AS It gave us the LA fair.

MS LA is a good example. LA is a big risk. It’s a long way away – we already do a fair in North America, is there room for another one? It will be expensive. How do we manage staff? We have no separate office there. But Endeavour can provide fantastic support to handle those issues. It comes down to: Frieze is a fantastic brand, what more can we do? Let’s take some risks. We were quite risk-averse when we were 100 per cent owners, and the risk was losing everything with the next gamble. Ideas are ten a penny, and once you decide to do something the execution is a lot of work.

AH So it comes back to our original question, which is how do you allow curiosity and naivety guide you when you have a big organisation? With responsibility to a large and expanding team there could be lots of reasons for those emotional decisions not to be made.

AS The partnership with Endeavour is a massive help with that in terms of opening up an appetite for risk – you can roll the dice and you have someone else to help you.

MS The American attitude of try it and fail is good. The art world is different in its focus on absolute quality. In the tech world there is the move forward and break things mentality which you can’t do in the art world.

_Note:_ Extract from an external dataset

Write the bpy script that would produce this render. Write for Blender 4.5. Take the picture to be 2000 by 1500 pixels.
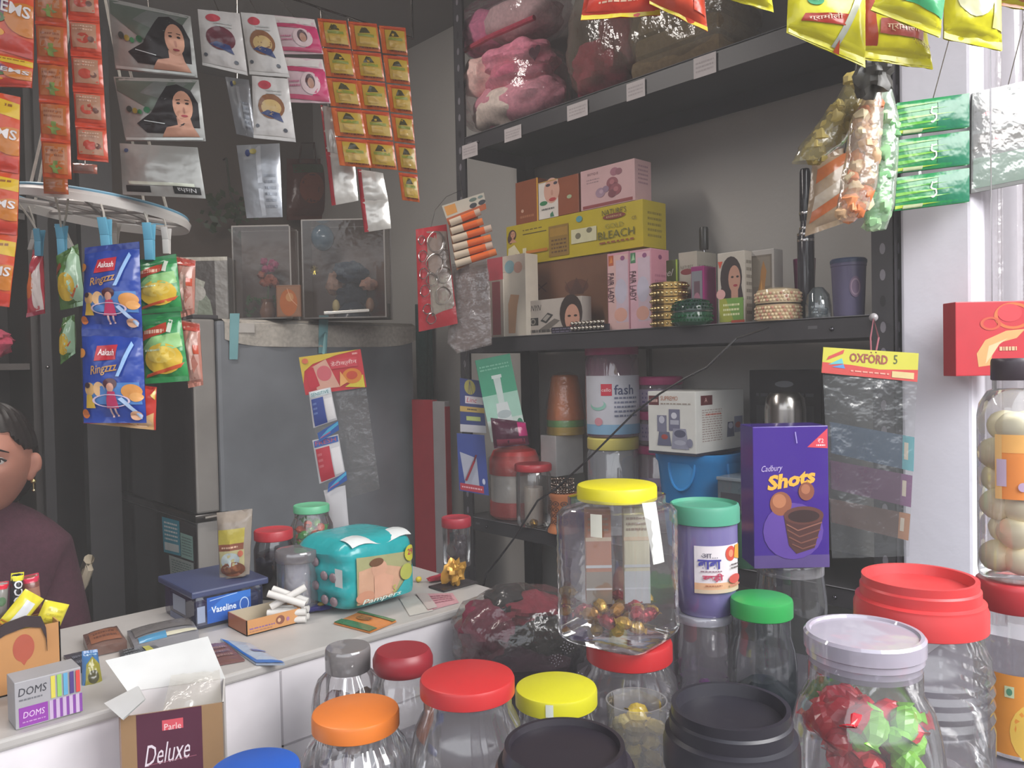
import bpy, math, random
from mathutils import Vector, Matrix, noise
from mathutils.geometry import tessellate_polygon
for _o in list(bpy.data.objects): bpy.data.objects.remove(_o)
SC = bpy.context.scene; COL = SC.collection
random.seed(7)
# ------------------------------------------------------------------ camera
FPX = 1551.0
_r, _p, _a = math.atan(.0203), math.atan(35/1551), math.radians(46.9)
CF = Vector((math.cos(_a), math.sin(_a), 0)); CR = Vector((math.sin(_a), -math.cos(_a), 0)); UP = Vector((0, 0, 1))
F2 = CF*math.cos(_p) - UP*math.sin(_p); U2 = CF*math.sin(_p) + UP*math.cos(_p)
X2 = CR*math.cos(_r) - U2*math.sin(_r); Y2 = CR*math.sin(_r) + U2*math.cos(_r)
CAM = Vector((0, 0, 1.45))
cam = bpy.data.objects.new('camera', bpy.data.cameras.new('camera')); COL.objects.link(cam)
cam.data.sensor_width = 36; cam.data.lens = FPX/2000*36; cam.data.clip_start = .02
cam.matrix_world = Matrix(((X2.x, Y2.x, -F2.x, CAM.x), (X2.y, Y2.y, -F2.y, CAM.y), (X2.z, Y2.z, -F2.z, CAM.z), (0, 0, 0, 1)))
SC.camera = cam
def ray(px, py): return F2 + X2*((px-1000)/FPX) + Y2*((750-py)/FPX)
def P(px, py, t): return CAM + ray(px, py)*t
def on(px, py, ax, v):
    q = ray(px, py); return CAM + q*((v-CAM[ax])/q[ax])
def tt(px, py, ax, v): return (v-CAM[ax])/ray(px, py)[ax]
# ------------------------------------------------------------------ render look, sky, daylight
SC.view_settings.view_transform = 'Standard'; SC.view_settings.look = 'None'
SC.view_settings.gamma = 1; SC.view_settings.use_curve_mapping = False
SC.view_settings.exposure = 0.87
SC.cycles.transparent_max_bounces = 40; SC.cycles.max_bounces = 7; SC.cycles.diffuse_bounces = 4
SC.cycles.caustics_reflective = False; SC.cycles.caustics_refractive = False
SC.cycles.sample_clamp_indirect = 4
try: SC.cycles.use_denoising = True
except Exception: pass
W = bpy.data.worlds.new('sky'); SC.world = W; W.use_nodes = True
nt = W.node_tree; nt.nodes.clear()
o_ = nt.nodes.new('ShaderNodeOutputWorld'); b_ = nt.nodes.new('ShaderNodeBackground'); rp = nt.nodes.new('ShaderNodeValToRGB')
g_ = nt.nodes.new('ShaderNodeNewGeometry'); s_ = nt.nodes.new('ShaderNodeSeparateXYZ'); m_ = nt.nodes.new('ShaderNodeMapRange')
nt.links.new(g_.outputs['Incoming'], s_.inputs[0]); nt.links.new(s_.outputs['Z'], m_.inputs['Value'])
m_.inputs['From Min'].default_value = .5; m_.inputs['From Max'].default_value = -.9
nt.links.new(m_.outputs[0], rp.inputs[0]); nt.links.new(rp.outputs[0], b_.inputs[0]); nt.links.new(b_.outputs[0], o_.inputs[0])
rp.color_ramp.elements[0].position = .30; rp.color_ramp.elements[0].color = (.16, .145, .14, 1)
rp.color_ramp.elements[1].position = .47; rp.color_ramp.elements[1].color = (1.22, 1.25, 1.30, 1)
e_ = rp.color_ramp.elements.new(.36); e_.color = (.22, .20, .20, 1); e_ = rp.color_ramp.elements.new(.43); e_.color = (.30, .30, .33, 1); e_ = rp.color_ramp.elements.new(.9); e_.color = (.82, .9, 1.0, 1)
b_.inputs[1].default_value = 1.0
def area(name, loc, target, sx, sy, power, col):
    l = bpy.data.lights.new(name, 'AREA'); l.shape = 'RECTANGLE'; l.size = sx; l.size_y = sy; l.energy = power; l.color = col
    o = bpy.data.objects.new(name, l); COL.objects.link(o); o.location = loc
    o.rotation_euler = (Vector(target)-Vector(loc)).to_track_quat('-Z', 'Y').to_euler(); return o
area('street_daylight', (1.2, -1.6, 3.0), (1.1, .9, 1.1), 2.2, 1.6, 72, (1, .97, .94))
area('added_interior_fill', (.35, 1.75, 2.60), (.9, 1.75, 0), .12, 1.2, 9, (1, .93, .87))  # added fill that brightens the dim interior, no lamp is seen there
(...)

AS While artists do it, they use the studio to develop ideas and fail and learn. Something we have achieved in growing the business has been learning from an adjacent business. You can’t ignore these things and at some point they inform your actions.

AH With October coming around again, how do you think the atmosphere in London is perceived right now?

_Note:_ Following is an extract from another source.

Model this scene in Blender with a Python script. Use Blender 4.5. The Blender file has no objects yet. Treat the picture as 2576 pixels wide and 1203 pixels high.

MS Taking the temperature of a city is a bit of a fool’s mission… every gallery, artist, collector and curator has their own situation and they are rarely all aligned. What I am excited about is the incredible museum shows that will be on during Frieze – I have rarely seen such a stellar list in any city and these are always a big attraction for people to come to London in October. This year they include Kara Walker; Mark Leckey; Albert Oehlen; Anna Maria Maiolino; Rembrandt; Elizabeth Peyton; Antony Gormley; Danh Vo; Tony Cokes; Christodoulos Panayiotou and Gauguin.